By the early 1850s, summer visitor activity, encouraged by the building of the Pavilion Hotel on Gloucester's waterfront, led to increased pleasure boating activity, if Lane's painting Gloucester Harbor, 1852 (inv. 38) of Pavilion Beach and Sidney Mason's hotel is any indication. (3) Lane's Gloucester Harbor scenes from this decade show a number of pleasure craft suitable for taking passengers for hire (see Fresh Water Cove from Dolliver's Neck, Gloucester, Early 1850s (inv. 45), Coming Ashore near Brace's Rock, Gloucester, Massachusetts, c.1860 (inv. 60), and View of Gloucester from "Brookbank," the Sawyer Homestead, c.1856 (inv. 95)). Small working craft suitable for this purpose are seen in The Old Fort and Ten Pound Island, Gloucester, 1850s (inv. 30), Gloucester Harbor, 1852 (inv. 38) (right foreground), View of Gloucester, 1859 (inv. 91) (foreground), and Watch House Point, 1860 (inv. 292) (right foreground). In View of Gloucester Harbor, 1848 (inv. 97), we see passengers boarding a small sloop-rigged boat hidden by the rocks at Duncan's Point (left middle ground).
In coastal waters south of Gloucester, a few of Lane's paintings offer pleasure craft as candidates for taking paying passengers. Phantom of Boston, c.1850s (inv. 574) depicts a cruising yawl "Phantom" of Boston, beached with hunting gear unloaded alongside while two of the crew await an approaching party in a rowing boat. The location is unidentified, but a possibility is the barrier beach around the marshes of Lynn, Massachusetts, which were once very popular hunting grounds for migrating waterfowl. A second candidate is a small sloop with a party of four on an evening sail off Halfway Rock in Becalmed Off Halfway Rock, 1860 (inv. 344) (far right).
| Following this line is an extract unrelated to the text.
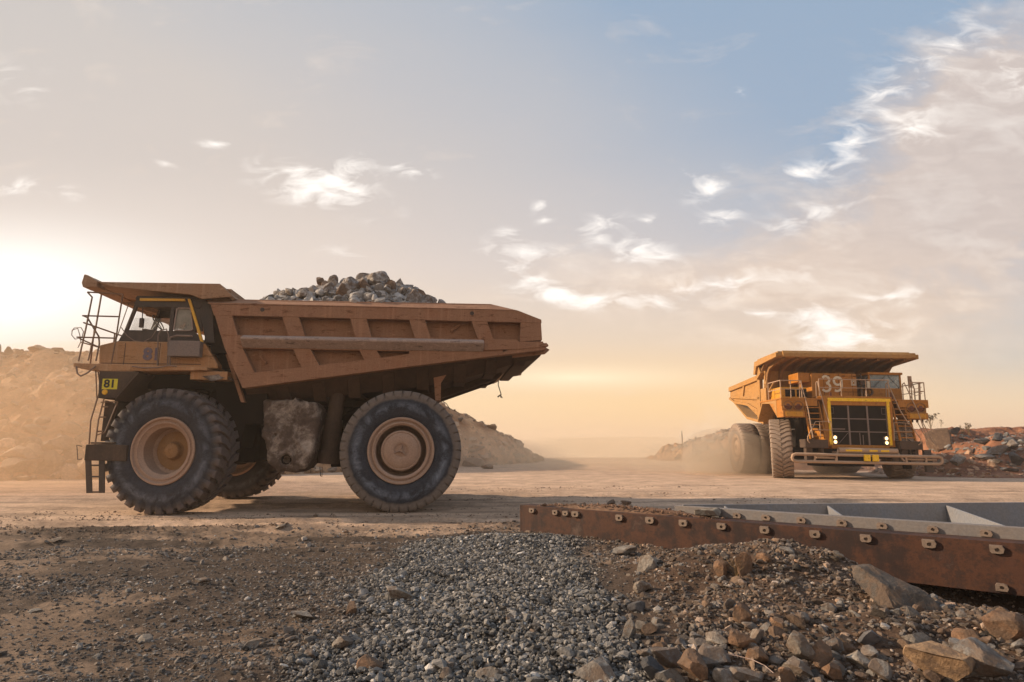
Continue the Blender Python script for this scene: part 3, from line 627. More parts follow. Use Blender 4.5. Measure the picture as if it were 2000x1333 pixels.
# far pole
b = MB(); b.tube([(0, 0, -1), (0, 0, 3.4)], [.09, .05], 8); b.tube([(0, 0, 3.3), (.0, 0, 3.75)], .03, 5)
o = b.build('utility_pole', 'frame'); r = ray(1333, 872); o.location = (r[0] / r[1] * 82, 82, -.1); tag(o, 'thin distant pole standing at the end of the haul road', 'pole')

# thin wire over rocks
b = MB(); pts = []
for px, py in ((1388, 1284), (1410, 1285), (1440, 1290), (1470, 1298), (1495, 1310), (1512, 1325)):
    P = drop(px, py + 8); pts.append((P[0], P[1], P[2] + .055))
b.tube(pts, .0028, 6); tag(b.build('wire', 'bright_metal'), 'thin pale wire lying across the rocks at the bottom', 'wire')

# ================================================================== STEEL BEAM AND TRAY
A = np.array([.19, 11.86, 0]); B = np.array([5.62, 7.12, .02]); d = B - A; Lb = np.linalg.norm(d[:2]); ang = math.atan2(d[1], d[0])
LT = 9.6
beam = empty('rusty_beam', tuple(A), ang); beam.rotation_euler = (0, -math.atan2(.02, Lb), ang)
tag(beam, 'long rust brown steel beam studded with lifting lugs lying across the right foreground', 'steel beam')
H0 = .56
b = MB(); b.box(0, LT, -.03, .03, .0, H0); b.box(0, LT, .03, .30, H0 - .03, H0); b.box(0, LT, .03, .24, .0, .03); b.box(-.03, 0, -.03, .30, 0, H0)
for k in range(9): b.box(.6 + k * 1.05, .62 + k * 1.05, .03, .24, .03, H0 - .03)
b.build('web_plate', 'rust', beam, .006)
def lug(par, x, z, y=-.03, s=1.0, up=1):
    b = MB(); w = .07 * s * random.uniform(.92, 1.05); h = .05 * s * random.uniform(.92, 1.05); t = .04; x += random.uniform(-.03, .03)
    # D shaped lug with a hole: ring between outer outline and inner circle
    out = [(-w, -h), (w * .75, -h), (w, -h * .2), (w * .8, h * .75), (w * .35, h), (-w * .75, h), (-w, h * .5), (-w, -h * .1)]
    inn = [(math.cos(a) * h * .48, math.sin(a) * h * .48) for a in [math.radians(q) for q in (205, 300, 350, 30, 75, 120, 150, 180)]]
    n = 8; vs = [(x + p[0], y, z + up * p[1]) for p in out] + [(x + p[0], y - t, z + up * p[1] * .86) for p in out] + [(x + p[0], y - t, z + up * p[1]) for p in inn] + [(x + p[0], y - .004, z + up * p[1]) for p in inn]
    fs = []
    for i in range(n):
        j = (i + 1) % n; fs += [(i, j, n + j, n + i), (n + i, n + j, 2 * n + j, 2 * n + i), (2 * n + i, 2 * n + j, 3 * n + j, 3 * n + i)]
    fs.append(tuple(3 * n + i for i in range(n)))
    b.add(vs, fs); b.build('lug', 'lug_steel', par)
def beamx(px, py=1040):   # along-beam coordinate of an image column
    r = ray(px, py); n = np.array([-d[1], d[0]]); t = (n @ A[:2]) / (n @ r[:2]); P = r[:2] * t - A[:2]; return float(P @ d[:2]) / Lb
for px in (1041, 1088, 1107, 1127, 1213, 1275, 1342, 1416, 1500, 1591, 1692, 1810, 1946): lug(beam, beamx(px), H0 - .085, up=-1, s=.85 if px < 1110 else 1)
for px in (1037, 1085, 1127, 1168, 1210, 1272, 1341, 1415, 1499, 1700, 1950): lug(beam, beamx(px), .07, s=.9)
tray = empty('steel_tray', tuple(A), ang); tray.rotation_euler = beam.rotation_euler
tag(tray, 'grey steel tray with cross ribs lying behind the rusty beam', 'steel tray')
x0 = beamx(1300) ; H1 = H0 + .13
def w2l(P): q = np.array(P) - A; u = d[:2] / Lb; return float(q[0] * u[0] + q[1] * u[1]), float(-q[0] * u[1] + q[1] * u[0])
b = MB(); b.box(x0, LT + .2, .34, .38, .12, H1); b.box(x0 - .3, x0, .34, .38, .12, H1 - .1); b.box(x0, LT + .2, .38, .47, H1 - .02, H1 + .002); b.build('near_wall', 'grey_steel', tray, .005)
for px in (1345, 1405, 1466, 1536, 1612, 1694, 1785, 1887, 1996): lug(tray, beamx(px, 1010) + .12, H1 - .085, y=.34, s=.9)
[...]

Lane found similar uses of working watercraft in Maine, where the families of a small coastal community would travel by their workboats to a gathering place for a clambake or similar festive outing (see View of Indian Bar Cove, Brooksville, Maine, 1850 (inv. 61)). The artist became a "rusticator" himself when he, Joseph Stevens, and friends explored Mount Desert Island and vicinity in the "General Gates," a sloop-rigged Maine version of a New England Boat (View of Bar Island and Mount Desert Mountains, from the Bay in Front of Somes Settlement, 1850 (inv. 177) and Castine Harbor and Town, 1851 (inv. 272)).
When Lane traveled to New Bedford in 1856 to observe and sketch a regatta held by the New York Yacht Club, he observed and sketched it while on board an unknown vessel near the starting and finishing line, formed by the race committee boat "Emblem" and her yawl-boat.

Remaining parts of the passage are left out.